From Kass' initial discussion of culture and the body he moves into a rather complicated discussion of property rights in relation to the human body. "The analysis of the notion of the human body as property produced only confusion, one suspects because there is confusion in the heart of the idea of property itself, as well as deep mystery in the nature of personal identity" (p. 787). Essentially the conclusion is that if our body is our property then we have the right to sell our own property. Kass then switches from the ideas of property to that of liberty within our society and how liberty can be tied into organ donation and how ultimately, the sale of organs could do serious damage to this liberty. For Kass, liberty allows us to organize a society which fosters values of cooperation, respect and decency such that we can live together as a species. If we are allowed to sell our bodies Kass feels this will lead to our dehumanization. "We wonder whether freedom of contract regarding the body, leading to its being bought and sold, will continue to make corrosive inroads upon the kind of people we want to be and need to be if the uses of our freedom are not to lead to our willing dehumanization" (p. 783). The final two areas that Kass focuses upon are comodification and the price of progress.
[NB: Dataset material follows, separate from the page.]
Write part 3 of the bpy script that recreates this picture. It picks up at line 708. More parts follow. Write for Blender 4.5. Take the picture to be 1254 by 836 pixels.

Comodification deals with the concept of value. For Kass, the human body is similar to the emotion of love, it is, "incommensurable, not only morally but factually" (p. 783). For Kass, the selling of our bodies is essentially selling who we are, and this can only have disastrous consequences. Kass concludes with an analysis of the, "Price of Progress". Kass likens the sale of organs to the world created in Alex Huxley's Brave New World, where we, "expend enormous energy and vast sums of money to preserve and prolong bodily life, but in the process our embodied life is stripped of its gravity and much of its dignity" (p. 784). This is the ultimate tragedy for Kass.